A menos de un año de las elecciones, la violencia política ya se respira en el aire, en cada intervención cargada de odio, en cada amenaza velada lanzada en un mitin o en las plataformas digitales.
Las palabras ya no buscan iluminar, sino atizar el fuego de un resentimiento colectivo. Sin embargo, la solución no radica en la censura, ni en el control de las redes sociales, como algunos sugieren con la esperanza de sofocar el incendio.
Cerrar las puertas de la libertad de expresión es como tratar de apagar un incendio con gasolina.
La verdadera tarea es otra: se trata de volver a darle sentido a lo que decimos y a lo que escuchamos. Una de las primeras lecciones que debemos aprender es que la política debe retornar a su esencia: el arte de la negociación, la palabra que edifica, el compromiso que trasciende los intereses particulares.
Es necesario que los líderes del país dejen de lado el uso de la violencia simbólica que se expresa en palabras cargadas de odio y construyan, en su lugar, un discurso más inclusivo, capaz de pensar en el bien común, no solo en la victoria personal.
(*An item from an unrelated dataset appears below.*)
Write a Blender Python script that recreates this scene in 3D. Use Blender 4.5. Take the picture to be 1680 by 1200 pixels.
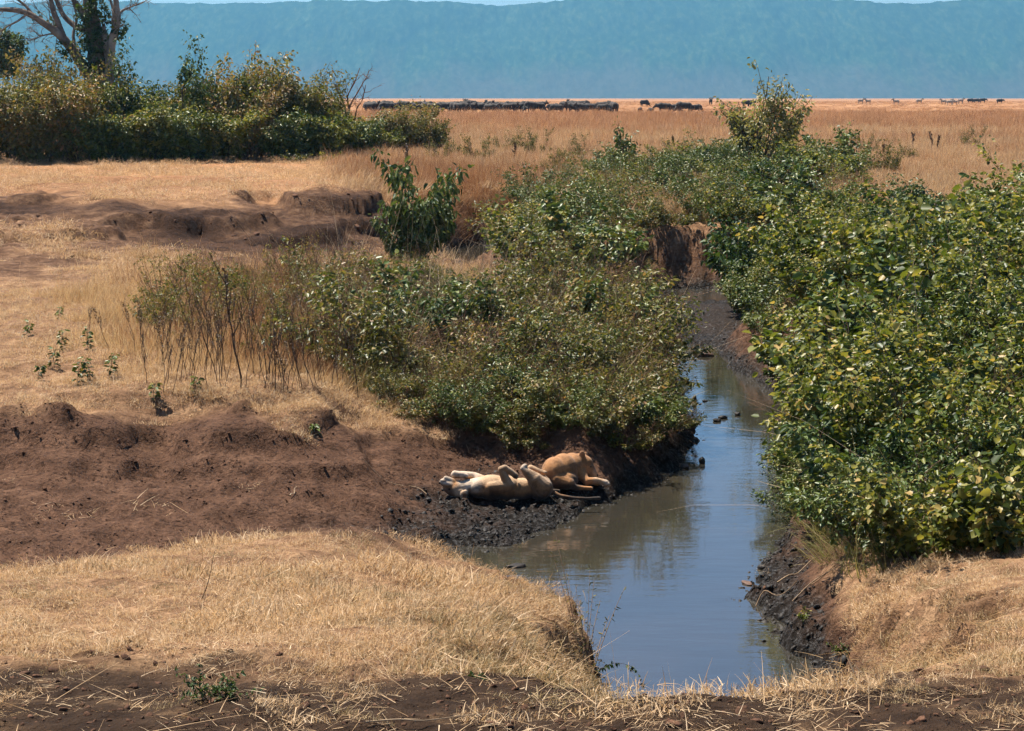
import bpy, bmesh, math, random, time
import numpy as np
from mathutils import Vector, Matrix, Euler
T0 = time.time()
random.seed(7)
RNG = np.random.default_rng(7)
for _o in list(bpy.data.objects):
    bpy.data.objects.remove(_o)
SC = bpy.context.scene
COL = SC.collection
PI = math.pi

# ------------------------------------------------------------------ camera
EYE = 6.5                     # metres above the stream
FPX = 1680 * 70 / 36          # focal length in photo pixels
HORIZON = 161.0               # photo row of the true horizon
PITCH = math.atan((600 - HORIZON) / FPX)
cam_data = bpy.data.cameras.new('camera')
cam_data.lens = 70
cam_data.sensor_width = 36
cam_data.sensor_fit = 'HORIZONTAL'
cam_data.clip_start = 0.5
cam_data.clip_end = 40000
cam = bpy.data.objects.new('camera', cam_data)
cam.location = (0, 0, EYE)
cam.rotation_euler = (PI / 2 - PITCH, 0, 0)
COL.objects.link(cam)
SC.camera = cam

# ------------------------------------------------------------------ sky, sun, exposure
SUN_EL = math.radians(62)
SUN_AZ = math.radians(-50)     # clockwise from +Y: behind the scene, to the left
world = bpy.data.worlds.new('World')
SC.world = world
world.use_nodes = True
wn = world.node_tree.nodes
wl = world.node_tree.links
bg = wn['Background']
sky = wn.new('ShaderNodeTexSky')
sky.sky_type = 'NISHITA'
sky.sun_disc = False
sky.sun_elevation = SUN_EL
sky.sun_rotation = SUN_AZ
sky.altitude = 1700
sky.air_density = 1.0
sky.dust_density = 0.2
sky.ozone_density = 4.5
wl.new(sky.outputs[0], bg.inputs[0])
bg.inputs[1].default_value = 0.07
sun_data = bpy.data.lights.new('sun', 'SUN')
sun_data.energy = 5.0
sun_data.angle = math.radians(0.53)
sun_data.color = (1.0, 0.93, 0.82)
sun = bpy.data.objects.new('sun', sun_data)
sun_dir = Vector((math.sin(SUN_AZ) * math.cos(SUN_EL), math.cos(SUN_AZ) * math.cos(SUN_EL), math.sin(SUN_EL)))
sun.rotation_euler = sun_dir.to_track_quat('Z', 'Y').to_euler()
sun.location = (0, 0, 60)
COL.objects.link(sun)
SC.view_settings.view_transform = 'Standard'
SC.view_settings.look = 'None'
SC.view_settings.gamma = 1.0
SC.view_settings.exposure = 1.18
SC.view_settings.use_curve_mapping = False
SC.render.engine = 'CYCLES'
cy = SC.cycles
cy.max_bounces = 4
cy.diffuse_bounces = 1
cy.glossy_bounces = 2
cy.transmission_bounces = 4
cy.transparent_max_bounces = 4
cy.volume_bounces = 0
cy.use_adaptive_sampling = True
cy.adaptive_threshold = 0.03
cy.use_denoising = True
cy.denoiser = 'OPENIMAGEDENOISE'
cy.sample_clamp_indirect = 6.0
cy.caustics_reflective = False
cy.caustics_refractive = False

# ------------------------------------------------------------------ pixel helpers (design time: where on the land a thing stands)
CA, SA = math.cos(PITCH), math.sin(PITCH)
def ray(px, py):
    x = (px - 840) / FPX; u = (600 - py) / FPX
    return np.array([x, CA + u * SA, -SA + u * CA])
def at(px, py, e):
    d = ray(px, py); t = (e - EYE) / d[2]
    return d[0] * t, d[1] * t
def side(px, Y, e):
    dep = Y * CA - (e - EYE) * SA
    return (px - 840) / FPX * dep, Y

# ------------------------------------------------------------------ noise
def _hash(ix, iy, seed):
    h = (ix.astype(np.int64) * 374761393 + iy.astype(np.int64) * 668265263 + seed * 2147483647) & 0xFFFFFFFF
    h = ((h ^ (h >> 13)) * 1274126177) & 0xFFFFFFFF
    return ((h ^ (h >> 16)) & 0xFFFFFF) / float(0xFFFFFF)
def vnoise(x, y, seed=0):
    x = np.asarray(x, float); y = np.asarray(y, float)
    ix = np.floor(x); iy = np.floor(y)
    fx = x - ix; fy = y - iy
    fx = fx * fx * fx * (fx * (fx * 6 - 15) + 10); fy = fy * fy * fy * (fy * (fy * 6 - 15) + 10)
    a = _hash(ix, iy, seed); b = _hash(ix + 1, iy, seed); c = _hash(ix, iy + 1, seed); d = _hash(ix + 1, iy + 1, seed)
    return (a * (1 - fx) + b * fx) * (1 - fy) + (c * (1 - fx) + d * fx) * fy
def fbm(x, y, octaves=4, seed=0, gain=0.5):
    s = 0; a = 1; tot = 0
    for k in range(octaves):
        s = s + a * vnoise(x * 2 ** k + 17.3 * k, y * 2 ** k - 9.1 * k, seed + k); tot += a; a *= gain
    return s / tot
def sstep(a, b, x):
    t = np.clip((x - a) / (b - a), 0, 1); return t * t * (3 - 2 * t)

# ------------------------------------------------------------------ mesh, object and label helpers
def mesh_np(name, verts, faces, mat=None, smooth=False, colors=None, floats=None, mats=None, midx=None):
    """verts Nx3, faces MxK (same K for all)."""
    me = bpy.data.meshes.new(name)
    verts = np.ascontiguousarray(verts, dtype=np.float32); faces = np.ascontiguousarray(faces, dtype=np.int32)
    n, (m, k) = len(verts), faces.shape
    me.vertices.add(n); me.vertices.foreach_set('co', verts.ravel())
    me.loops.add(m * k); me.loops.foreach_set('vertex_index', faces.ravel())
    me.polygons.add(m)
    me.polygons.foreach_set('loop_start', np.arange(0, m * k, k, dtype=np.int32))
    if smooth: me.polygons.foreach_set('use_smooth', np.ones(m, dtype=bool))
    me.update(calc_edges=True)
    if colors is not None:
        for nm, c in colors.items():
            a = me.color_attributes.new(nm, 'FLOAT_COLOR', 'POINT')
            c4 = np.ones((n, 4), np.float32); c4[:, :3] = c
            a.data.foreach_set('color', c4.ravel())
    if floats is not None:
        for nm, f in floats.items():
            a = me.attributes.new(nm, 'FLOAT', 'POINT'); a.data.foreach_set('value', np.asarray(f, np.float32))
    if mats:
        for mm in mats: me.materials.append(mm)
        if midx is not None: me.polygons.foreach_set('material_index', np.asarray(midx, np.int32))
    elif mat: me.materials.append(mat)
    return me
def link(name, me, parent=None):
    o = bpy.data.objects.new(name, me); COL.objects.link(o)
    if parent is not None: o.parent = parent
    return o
def tag(o, label=None, cat=None, group=None, kind=None):
    if label: o['label'] = label
    if cat: o['category'] = cat
    if group: o['group'] = group
    if kind: o['kind'] = kind
    return o
def empty(name, loc, rz=0.0, s=1.0):
    o = bpy.data.objects.new(name, None); COL.objects.link(o)
    o.location = loc; o.rotation_euler = (0, 0, rz); o.scale = (s, s, s) if np.isscalar(s) else s
    o.empty_display_size = 0.2
    return o
class MB:
    """collects vertices and faces (tris and quads kept as quads; a tri repeats its last vertex never: stored apart)"""
    def __init__(self): self.v = []; self.f = []; self.t = []; self.n = 0
    def add(self, v, f, tint=None):
        v = np.asarray(v, float); f = np.asarray(f, int)
        self.v.append(v); self.f.append(f + self.n); self.n += len(v)
        self.t.append(np.full(len(v), 0.5) if tint is None else np.broadcast_to(np.asarray(tint, float), (len(v),)))
    def mesh(self, name, mat, smooth=False):
        v = np.concatenate(self.v); t = np.concatenate(self.t)
        ks = {f.shape[1] for f in self.f}
        if len(ks) == 1:
            return mesh_np(name, v, np.concatenate(self.f), mat, smooth, floats={'tint': t})
        tris = []
        for f in self.f:
            if f.shape[1] == 3: tris.append(f)
            else: tris.append(f[:, [0, 1, 2]]); tris.append(f[:, [0, 2, 3]])
        return mesh_np(name, v, np.concatenate(tris), mat, smooth, floats={'tint': t})
def tube(mb, pts, rad, sides=5, tint=None, cap=True):
    pts = np.asarray(pts, float); n = len(pts)
    rad = np.broadcast_to(np.asarray(rad, float), (n,))
    d = np.gradient(pts, axis=0); d /= np.linalg.norm(d, axis=1, keepdims=True) + 1e-9
    ref = np.array([0.31, 0.17, 0.93]) if abs(d[:, 2].mean()) < 0.9 else np.array([1, 0.1, 0])
    a = np.cross(d, ref); a /= np.linalg.norm(a, axis=1, keepdims=True) + 1e-9
    b = np.cross(d, a)
    th = np.arange(sides) * 2 * PI / sides
    ring = pts[:, None, :] + rad[:, None, None] * (np.cos(th)[None, :, None] * a[:, None, :] + np.sin(th)[None, :, None] * b[:, None, :])
    v = ring.reshape(-1, 3)
    i = np.arange(n - 1)[:, None] * sides; j = np.arange(sides)[None, :]; j2 = (j + 1) % sides
    f = np.stack([i + j, i + j2, i + sides + j2, i + sides + j], -1).reshape(-1, 4)
    mb.add(v, f, tint)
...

Lo que necesitamos hoy no es más de lo mismo: más insultos, más gritos, más desconcierto. Necesitamos algo más audaz y revolucionario: necesitamos escuchar.
Esta necesidad de escucha nos remite a figuras históricas como Mahatma Gandhi, quien durante los momentos de mayor polarización en la India supo construir puentes, no con la fuerza de las armas, sino con la fuerza de la palabra calma.
Como él mismo dijo: “La violencia es el miedo a los ideales de los demás”. Pero el diálogo no puede florecer en un terreno envenenado por la ignorancia, la desinformación y la impunidad.
Es imperativo, por lo tanto, fortalecer los lazos de la educación cívica, para que los hondureños comprendan el valor de la democracia, el respeto a las instituciones y la importancia de una participación informada.
El filósofo y sociólogo John Dewey afirmó que “la democracia necesita educación”, y es en las aulas y en los foros de debate donde se debe cultivar el respeto por las diferencias.
De cara a las elecciones de 2025, es urgente sanar nuestras heridas y reconocer nuestras diferencias como parte de un sueño común.
La reconciliación no nace de la confrontación, sino del compromiso de políticos, líderes y ciudadanos de construir un futuro juntos.
Está en nuestras manos elegir si avanzamos hacia la unidad o caemos en la división. La palabra debe ser luz, no fuego, para guiar a Honduras hacia una democracia más madura y una convivencia más armoniosa.